TASK DIRECTIONS = Copy every line of the entries that includes the word "scene".

SUPPLIED MATERIAL =
########################################

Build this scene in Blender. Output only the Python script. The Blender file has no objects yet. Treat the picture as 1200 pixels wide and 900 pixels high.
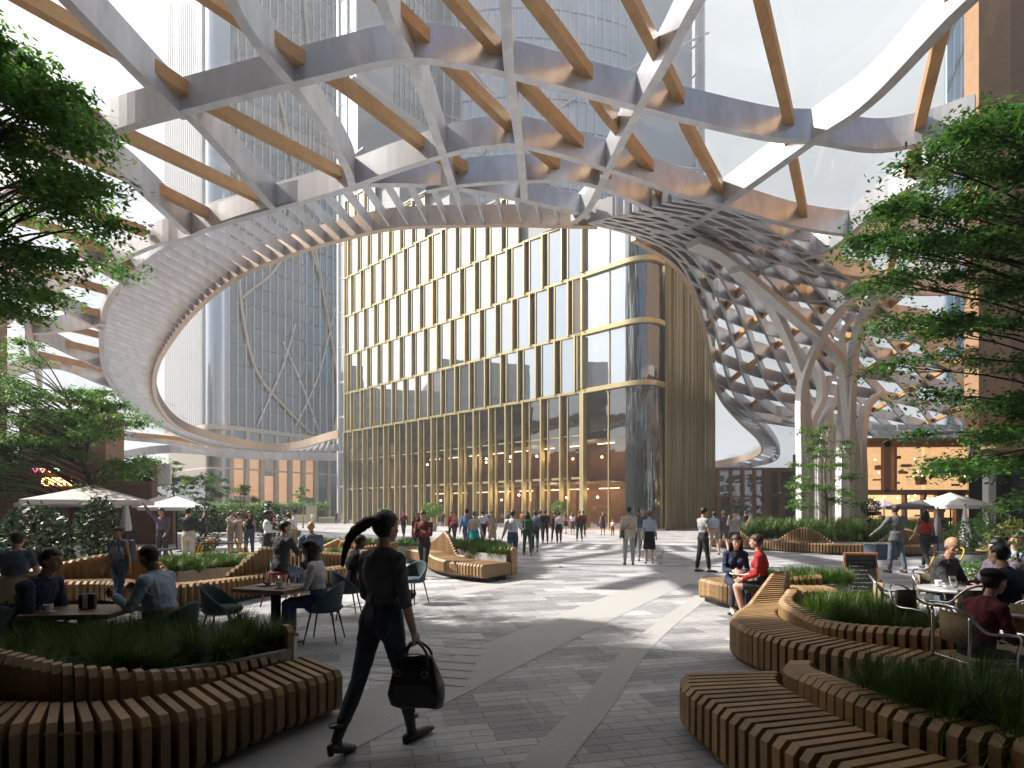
import bpy, bmesh, math, random
import numpy as np
from mathutils import Vector, Matrix
random.seed(7); np.random.seed(7)
PI = math.pi; R = math.radians
S = bpy.context.scene; C = S.collection
# ---------------------------------------------------------------- camera
F = 666.67; EYE = 1.7; HX, HY = 600.0, 600.0
cam_d = bpy.data.cameras.new('camera'); cam = bpy.data.objects.new('camera', cam_d); C.objects.link(cam)
cam.location = (0, 0, EYE); cam.rotation_euler = (R(90), 0, 0)
cam_d.lens = 20; cam_d.sensor_width = 36; cam_d.shift_y = 0.125; cam_d.clip_start = 0.05; cam_d.clip_end = 3000
S.camera = cam
# ---------------------------------------------------------------- light
SUN_DIR = Vector((-0.97, 0.20, 0.95)).normalized()          # towards the sun
SUN_EL = math.asin(SUN_DIR.z); SUN_AZ = math.atan2(SUN_DIR.x, SUN_DIR.y)
W = bpy.data.worlds.new('World'); S.world = W; W.use_nodes = True
nt = W.node_tree; nt.nodes.clear()
sky = nt.nodes.new('ShaderNodeTexSky'); sky.sky_type = 'NISHITA'; sky.sun_disc = False
sky.sun_elevation = SUN_EL; sky.sun_rotation = SUN_AZ
sky.air_density = 1.0; sky.dust_density = 5.0; sky.ozone_density = 1.2
bg = nt.nodes.new('ShaderNodeBackground'); bg.inputs[1].default_value = 0.07
wo = nt.nodes.new('ShaderNodeOutputWorld')
hs = nt.nodes.new('ShaderNodeHueSaturation'); hs.inputs['Saturation'].default_value = 1.0
tcw = nt.nodes.new('ShaderNodeTexCoord'); cn = nt.nodes.new('ShaderNodeTexNoise'); cn.inputs['Scale'].default_value = 2.2; cn.inputs['Detail'].default_value = 7
mpw = nt.nodes.new('ShaderNodeMapping'); mpw.inputs['Scale'].default_value = (1,1,3); nt.links.new(tcw.outputs['Generated'], mpw.inputs[0]); nt.links.new(mpw.outputs[0], cn.inputs['Vector'])
cr = nt.nodes.new('ShaderNodeMapRange'); cr.inputs[1].default_value=.3; cr.inputs[2].default_value=.7; cr.inputs[3].default_value=.80; cr.inputs[4].default_value=1.08; nt.links.new(cn.outputs[0], cr.inputs[0])
vl = nt.nodes.new('ShaderNodeMix'); vl.data_type='RGBA'; vl.blend_type='MULTIPLY'; vl.inputs[0].default_value=1; vl.inputs[6].default_value=(5.3,5.6,5.85,1); nt.links.new(cr.outputs[0], vl.inputs[7])
mxw = nt.nodes.new('ShaderNodeMix'); mxw.data_type='RGBA'; mxw.blend_type='LIGHTEN'; 
sx_w = nt.nodes.new('ShaderNodeSeparateXYZ'); nt.links.new(tcw.outputs['Generated'], sx_w.inputs[0]); vf = nt.nodes.new('ShaderNodeMapRange'); vf.interpolation_type='SMOOTHSTEP'; vf.inputs[1].default_value=-.45; vf.inputs[2].default_value=.35; nt.links.new(sx_w.outputs['Y'], vf.inputs[0]); nt.links.new(vf.outputs[0], mxw.inputs[0])
nt.links.new(sky.outputs[0], hs.inputs['Color']); nt.links.new(hs.outputs[0], mxw.inputs[6]); nt.links.new(vl.outputs[2], mxw.inputs[7]); nt.links.new(mxw.outputs[2], bg.inputs[0]); nt.links.new(bg.outputs[0], wo.inputs[0])
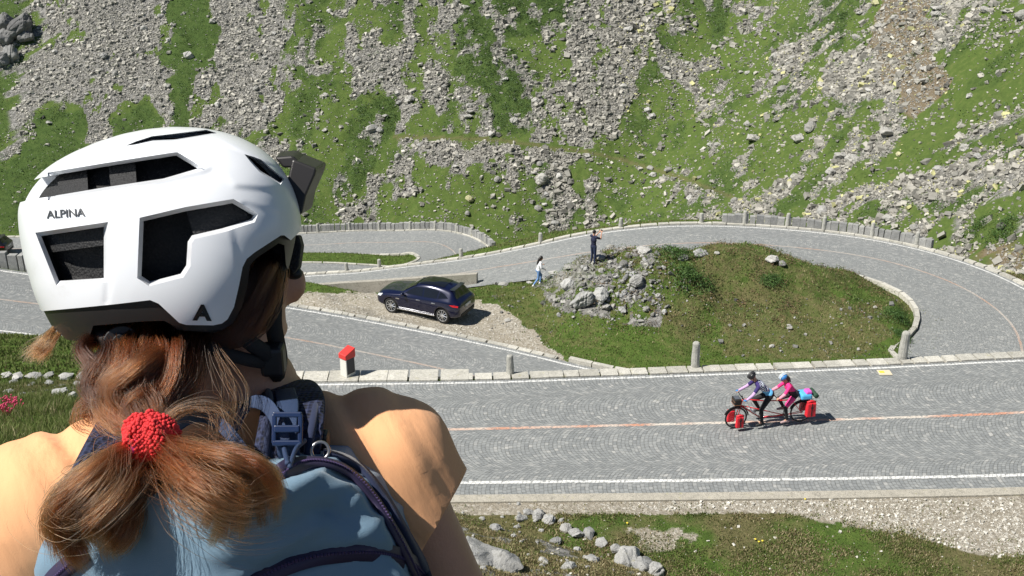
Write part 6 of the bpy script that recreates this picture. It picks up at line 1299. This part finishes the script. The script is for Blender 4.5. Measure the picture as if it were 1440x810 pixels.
ZB = [(340, 834), (368, 812), (410, 793), (455, 780), (500, 774), (540, 776), (572, 788), (592, 806), (610, 840)]
ZL = [(60, 838), (78, 812), (102, 792), (124, 775)]
def pl_dist(u, v, P):
    best = np.full(np.shape(u), 1e9); sg = np.zeros(np.shape(u))
    for (x1, y1), (x2, y2) in zip(P[:-1], P[1:]):
        dx, dy = x2 - x1, y2 - y1; t_ = np.clip(((u - x1) * dx + (v - y1) * dy) / (dx * dx + dy * dy), 0, 1); ex = u - x1 - t_ * dx; ey = v - y1 - t_ * dy; d = np.hypot(ex, ey); m = d < best; best = np.where(m, d, best); sg = np.where(m, np.sign(dx * ey - dy * ex) * d, sg)
    return best, sg
def packw(u, v, d, co):
    front = d < D0 + .02; dm, sm = pl_dist(u, v, ZM); db, sb = pl_dist(u, v, ZB)
    r = -.006 * np.exp(-(dm / 9) ** 2) + .004 * np.exp(-((sm - 24) / 16) ** 2) - .006 * np.exp(-(db / 8) ** 2) + .006 * sstep(sb, 6, 40) * np.exp(-((db - 40) / 60) ** 2)
    r = r + .010 * (fbm(u / 95, v / 75, 3, 2) - .5) + .0035 * (1 - np.abs(2 * vnoise((u * .5 + v * .87) / 34, (u * .87 - v * .5) / 140, 5) - 1) * 1.7)
    r = r - .010 * np.exp(-(((u - 470) / 20) ** 2 + ((v - 722) / 12) ** 2)) - .006 * np.exp(-(((u - 330) / 30) ** 2 + ((v - 800) / 16) ** 2)); return np.where(front, r, 0)
deform(pk, packw); packed(pk)
def bvh_of(o):
    me = o.data; vs = [v_.co.copy() for v_ in me.vertices]; return BVHTree.FromPolygons(vs, [tuple(p_.vertices) for p_ in me.polygons])
BV = bvh_of(pk)
def on_pack(u, v, off=.001):
    r = ray(u, v); r = r / np.linalg.norm(r); h = BV.ray_cast(Vector(CAM), Vector(r))
    if h[0] is None: return W(u, v, -.05)
    return np.array(h[0]) + np.array(h[1]) * off
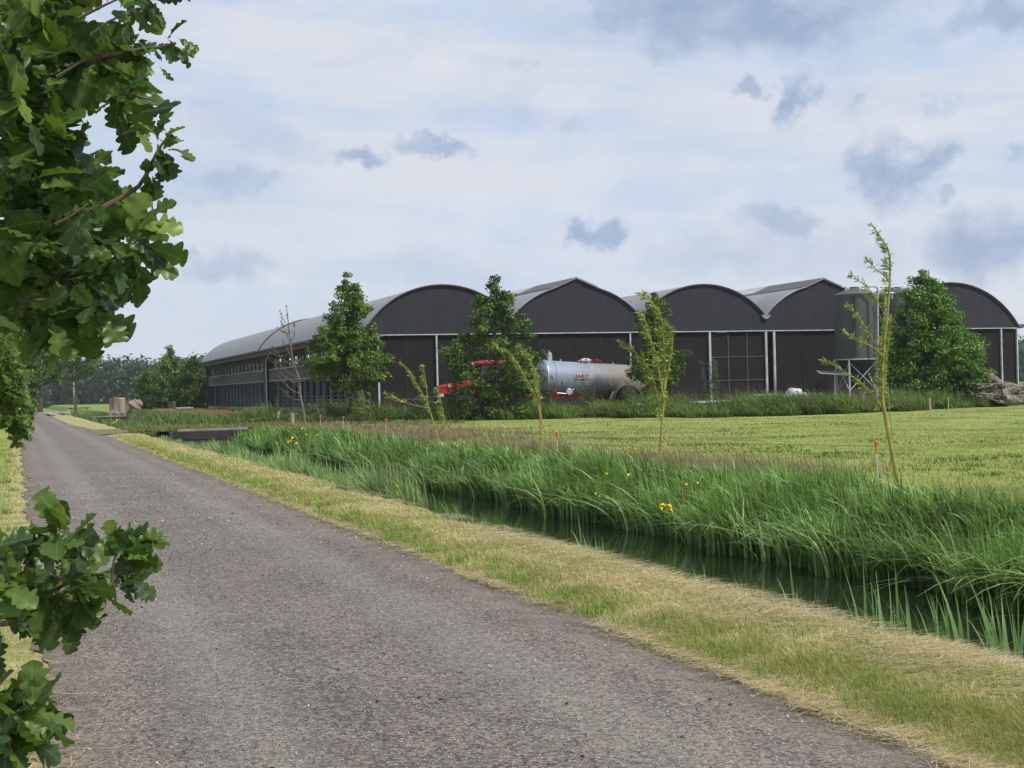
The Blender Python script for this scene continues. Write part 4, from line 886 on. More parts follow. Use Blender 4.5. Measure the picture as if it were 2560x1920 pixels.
for px_, py_, dpt, zb in ((-40, 1530, 2.95, .9), (-60, 1800, 2.8, .6), (-60, 580, 3.4, 1.9), (-20, 260, 3.6, 2.2), (0, 0, 3.7, 2.6), (-100, 1200, 3.2, 1.1), (-100, -300, 3.8, 3.0)):
    c = at(px_, py_, dpt); q = np.array([-2.9, 3.42, zb]); lm.tube([q, (q + c) / 2 + UP * .08, c], [.03, .014, .005], 7)
lm.obj('limbs', M_bark, oak, smooth=True)
# second, lighter roadside oak further along
o2 = thing('oak_tree', 'lighter green young oak on the left verge beyond the near oak leaves', 'tree', (-1.75, 12.9, 0))
OV, OF, OT, OL = [], [], [], []; on = 0
oc = [(.09, .15, .03), (.13, .19, .04), (.06, .11, .024), (.15, .21, .05), (.11, .16, .03)]
tw = MB()
pl = [(-30, 840), (10, 850), (40, 830), (25, 880), (48, 910), (58, 960), (62, 1010), (72, 1050), (66, 1080), (30, 1060), (10, 1050), (-30, 1080)]
for _ in range(230):
    while True:
        x, y = rng.uniform(-30, 75), rng.uniform(820, 1090)
        if inpoly(np.array([x]), np.array([y]), pl)[0]: break
    rosette(at(x - 4, y, rng.uniform(12.0, 13.5)), 7, .09, RT * .4 + rng.normal(size=3) * .6)
for _ in range(260): rosette(at(rng.uniform(-420, -20), rng.uniform(500, 1150), rng.uniform(11.8, 14.2)), 7, .1, rng.normal(size=3))
for _ in range(25): rosette(at(rng.uniform(30, 60), rng.uniform(1040, 1075), rng.uniform(12.3, 12.8)), 5, .09, -UP * 1.2 + RT * .3)
for x, y in ((38, 1100), (30, 1090), (48, 1105)): rosette(at(x, y, 12.4), 3, .09, -UP * 1.2 + RT * .1); 
tw.tube([at(-10, 980, 12.5), at(30, 1040, 12.5), at(50, 1080, 12.5), at(40, 1110, 12.4)], [.02, .012, .008, .004], 6)
fast('leaves', np.vstack(OV), np.vstack(OF), ML, o2, np.vstack(OT).clip(.01, 1), leaf=np.vstack(OL), smooth=True)
tw.obj('twigs', M_twig, o2)
MB().tube([(-1.75, 12.9, -.1), (-1.8, 12.9, 1.5), (-1.9, 12.95, 3.4)], [.09, .07, .03], 10).obj('trunk', M_bark, o2, smooth=True)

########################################

SOLVED PROBLEM =
Build this scene in Blender. Output only the Python script. The Blender file has no objects yet. Treat the picture as 1200 pixels wide and 900 pixels high.
S = bpy.context.scene; C = S.collection
The Blender Python script for this scene continues. Write part 4, from line 886 on. More parts follow. Use Blender 4.5. Measure the picture as if it were 2560x1920 pixels.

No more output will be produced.